DIRECTIONS:
Transcribe only part of the material below: the lines from the one containing "Continue the Blender" through the one containing "cover('undergrowth', 'undergrowth in", inclusive, exactly as written.

THE DATA:

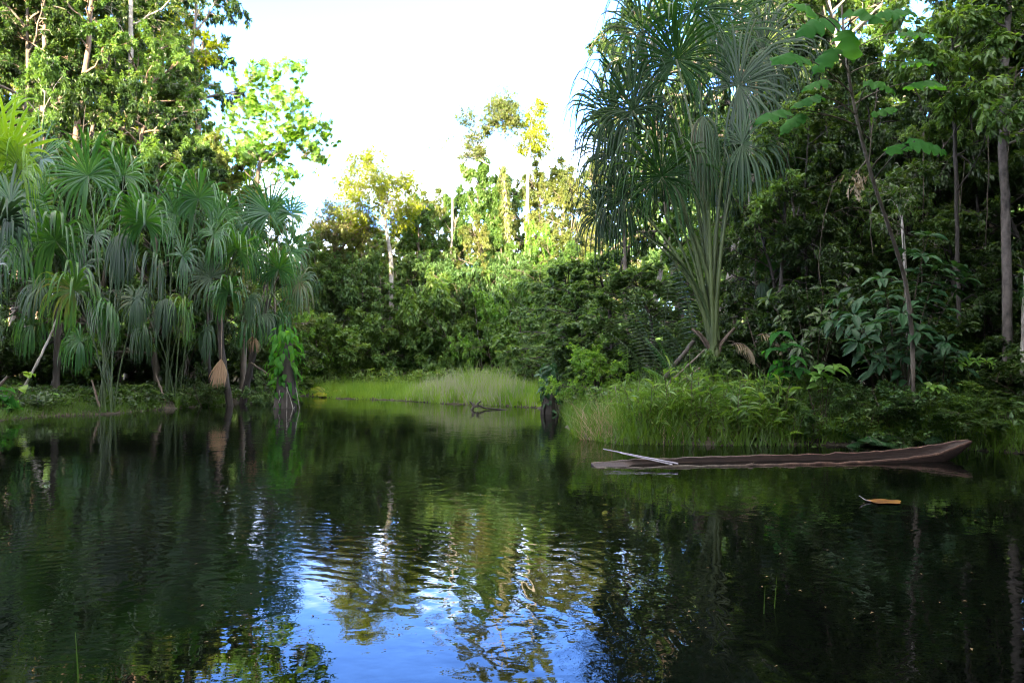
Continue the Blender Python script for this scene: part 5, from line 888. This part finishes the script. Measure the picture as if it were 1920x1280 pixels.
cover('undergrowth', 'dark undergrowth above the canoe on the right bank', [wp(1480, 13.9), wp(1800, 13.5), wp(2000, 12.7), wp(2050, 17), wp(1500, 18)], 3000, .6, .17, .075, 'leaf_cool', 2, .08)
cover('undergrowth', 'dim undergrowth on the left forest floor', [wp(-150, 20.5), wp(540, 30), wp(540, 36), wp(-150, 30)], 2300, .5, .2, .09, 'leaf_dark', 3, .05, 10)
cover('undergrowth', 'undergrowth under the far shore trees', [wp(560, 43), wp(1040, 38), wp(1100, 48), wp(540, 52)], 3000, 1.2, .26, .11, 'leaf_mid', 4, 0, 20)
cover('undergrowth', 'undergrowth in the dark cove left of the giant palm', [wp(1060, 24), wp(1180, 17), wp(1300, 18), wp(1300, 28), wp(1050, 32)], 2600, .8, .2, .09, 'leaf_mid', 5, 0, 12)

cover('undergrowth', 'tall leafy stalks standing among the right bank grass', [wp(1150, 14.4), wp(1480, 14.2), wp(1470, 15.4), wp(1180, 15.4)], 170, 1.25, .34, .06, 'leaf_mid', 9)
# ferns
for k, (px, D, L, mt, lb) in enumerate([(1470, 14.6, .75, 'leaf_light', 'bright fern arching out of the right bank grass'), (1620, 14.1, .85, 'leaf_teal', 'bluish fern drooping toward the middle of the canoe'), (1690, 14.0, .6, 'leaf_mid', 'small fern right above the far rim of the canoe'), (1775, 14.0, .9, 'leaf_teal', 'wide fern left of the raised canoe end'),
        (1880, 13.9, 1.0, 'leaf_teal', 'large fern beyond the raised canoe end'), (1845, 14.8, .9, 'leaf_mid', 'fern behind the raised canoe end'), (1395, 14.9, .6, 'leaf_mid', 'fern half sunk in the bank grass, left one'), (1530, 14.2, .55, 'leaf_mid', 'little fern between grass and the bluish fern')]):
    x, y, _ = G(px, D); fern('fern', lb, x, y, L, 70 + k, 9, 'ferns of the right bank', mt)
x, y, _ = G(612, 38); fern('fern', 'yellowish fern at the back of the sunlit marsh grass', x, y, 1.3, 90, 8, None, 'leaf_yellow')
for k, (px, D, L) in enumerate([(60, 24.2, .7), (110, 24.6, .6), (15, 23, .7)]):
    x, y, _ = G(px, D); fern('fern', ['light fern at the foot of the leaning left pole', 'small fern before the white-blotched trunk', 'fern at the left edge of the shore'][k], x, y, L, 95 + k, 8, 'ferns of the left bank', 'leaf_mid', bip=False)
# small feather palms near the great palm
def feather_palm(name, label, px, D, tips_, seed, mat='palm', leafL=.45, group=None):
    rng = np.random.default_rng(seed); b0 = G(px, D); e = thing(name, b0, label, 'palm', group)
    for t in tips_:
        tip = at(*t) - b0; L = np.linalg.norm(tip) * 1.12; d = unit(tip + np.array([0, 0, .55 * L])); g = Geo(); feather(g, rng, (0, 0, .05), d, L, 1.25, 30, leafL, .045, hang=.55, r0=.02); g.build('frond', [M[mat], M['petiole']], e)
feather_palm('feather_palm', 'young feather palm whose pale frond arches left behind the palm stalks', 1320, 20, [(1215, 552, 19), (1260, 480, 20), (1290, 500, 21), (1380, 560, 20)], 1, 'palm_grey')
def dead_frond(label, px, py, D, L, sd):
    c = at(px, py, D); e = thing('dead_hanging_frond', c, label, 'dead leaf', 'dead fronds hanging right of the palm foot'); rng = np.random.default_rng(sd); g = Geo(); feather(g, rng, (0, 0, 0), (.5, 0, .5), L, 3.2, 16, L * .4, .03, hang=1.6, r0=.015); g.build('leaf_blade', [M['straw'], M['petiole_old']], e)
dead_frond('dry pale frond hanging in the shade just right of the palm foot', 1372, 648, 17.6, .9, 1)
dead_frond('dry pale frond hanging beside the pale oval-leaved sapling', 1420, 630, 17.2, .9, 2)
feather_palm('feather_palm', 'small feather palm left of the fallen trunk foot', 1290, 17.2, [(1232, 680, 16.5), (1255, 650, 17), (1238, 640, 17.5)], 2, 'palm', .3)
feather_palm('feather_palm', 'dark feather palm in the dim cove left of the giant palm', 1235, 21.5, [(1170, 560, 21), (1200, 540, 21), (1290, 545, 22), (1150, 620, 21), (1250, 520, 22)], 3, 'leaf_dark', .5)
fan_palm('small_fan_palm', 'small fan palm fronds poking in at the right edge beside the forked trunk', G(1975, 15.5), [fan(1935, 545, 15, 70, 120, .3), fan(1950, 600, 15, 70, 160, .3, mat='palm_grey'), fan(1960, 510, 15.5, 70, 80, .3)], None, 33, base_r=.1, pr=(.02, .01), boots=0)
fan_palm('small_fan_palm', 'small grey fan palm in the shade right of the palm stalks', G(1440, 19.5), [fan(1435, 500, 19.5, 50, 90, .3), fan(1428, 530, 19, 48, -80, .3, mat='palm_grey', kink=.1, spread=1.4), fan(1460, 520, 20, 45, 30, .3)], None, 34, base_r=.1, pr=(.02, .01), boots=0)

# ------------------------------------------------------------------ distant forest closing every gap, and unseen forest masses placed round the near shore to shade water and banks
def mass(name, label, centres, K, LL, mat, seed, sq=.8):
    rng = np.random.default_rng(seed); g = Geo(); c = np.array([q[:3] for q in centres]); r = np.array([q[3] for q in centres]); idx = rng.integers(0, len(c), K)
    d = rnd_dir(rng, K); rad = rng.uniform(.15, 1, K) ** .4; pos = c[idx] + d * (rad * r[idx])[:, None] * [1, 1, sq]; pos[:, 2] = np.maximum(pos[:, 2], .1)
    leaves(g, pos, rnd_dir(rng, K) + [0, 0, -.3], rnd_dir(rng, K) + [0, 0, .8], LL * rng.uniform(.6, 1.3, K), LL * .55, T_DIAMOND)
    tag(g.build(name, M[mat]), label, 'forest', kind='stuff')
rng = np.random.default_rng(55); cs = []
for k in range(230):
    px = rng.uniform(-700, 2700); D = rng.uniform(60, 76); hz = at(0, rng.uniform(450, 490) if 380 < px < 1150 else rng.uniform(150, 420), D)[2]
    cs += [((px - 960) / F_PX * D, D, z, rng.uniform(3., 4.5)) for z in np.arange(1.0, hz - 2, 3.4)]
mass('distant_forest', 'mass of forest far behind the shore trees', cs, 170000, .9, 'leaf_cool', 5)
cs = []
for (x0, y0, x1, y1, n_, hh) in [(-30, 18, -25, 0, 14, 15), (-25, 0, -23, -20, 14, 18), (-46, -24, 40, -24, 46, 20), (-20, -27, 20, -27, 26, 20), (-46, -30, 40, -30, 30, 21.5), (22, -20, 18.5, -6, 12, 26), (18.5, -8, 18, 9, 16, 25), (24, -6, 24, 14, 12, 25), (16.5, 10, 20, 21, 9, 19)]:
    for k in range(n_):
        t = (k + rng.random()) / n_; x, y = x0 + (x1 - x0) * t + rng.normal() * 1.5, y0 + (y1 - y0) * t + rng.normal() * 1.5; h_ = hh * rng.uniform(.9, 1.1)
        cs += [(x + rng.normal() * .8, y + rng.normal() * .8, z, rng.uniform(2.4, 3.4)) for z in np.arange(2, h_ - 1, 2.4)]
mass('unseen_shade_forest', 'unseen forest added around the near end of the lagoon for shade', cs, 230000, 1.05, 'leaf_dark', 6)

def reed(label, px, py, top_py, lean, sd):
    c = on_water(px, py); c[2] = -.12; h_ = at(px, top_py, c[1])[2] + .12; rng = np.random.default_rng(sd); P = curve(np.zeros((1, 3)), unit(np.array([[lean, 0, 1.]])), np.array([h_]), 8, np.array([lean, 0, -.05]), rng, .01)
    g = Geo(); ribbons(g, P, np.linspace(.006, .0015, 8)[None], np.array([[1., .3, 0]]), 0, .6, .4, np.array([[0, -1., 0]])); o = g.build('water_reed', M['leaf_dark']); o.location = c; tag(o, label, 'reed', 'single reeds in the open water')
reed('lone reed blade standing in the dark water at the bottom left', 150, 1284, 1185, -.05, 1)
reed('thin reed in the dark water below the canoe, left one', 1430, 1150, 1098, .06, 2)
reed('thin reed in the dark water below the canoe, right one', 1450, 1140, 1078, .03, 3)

...

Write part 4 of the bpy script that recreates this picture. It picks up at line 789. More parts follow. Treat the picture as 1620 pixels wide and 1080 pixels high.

ANSWER TO THIS PROBLEM:
Continue the Blender Python script for this scene: part 5, from line 888. This part finishes the script. Measure the picture as if it were 1920x1280 pixels.
cover('undergrowth', 'dark undergrowth above the canoe on the right bank', [wp(1480, 13.9), wp(1800, 13.5), wp(2000, 12.7), wp(2050, 17), wp(1500, 18)], 3000, .6, .17, .075, 'leaf_cool', 2, .08)
cover('undergrowth', 'dim undergrowth on the left forest floor', [wp(-150, 20.5), wp(540, 30), wp(540, 36), wp(-150, 30)], 2300, .5, .2, .09, 'leaf_dark', 3, .05, 10)
cover('undergrowth', 'undergrowth under the far shore trees', [wp(560, 43), wp(1040, 38), wp(1100, 48), wp(540, 52)], 3000, 1.2, .26, .11, 'leaf_mid', 4, 0, 20)
cover('undergrowth', 'undergrowth in the dark cove left of the giant palm', [wp(1060, 24), wp(1180, 17), wp(1300, 18), wp(1300, 28), wp(1050, 32)], 2600, .8, .2, .09, 'leaf_mid', 5, 0, 12)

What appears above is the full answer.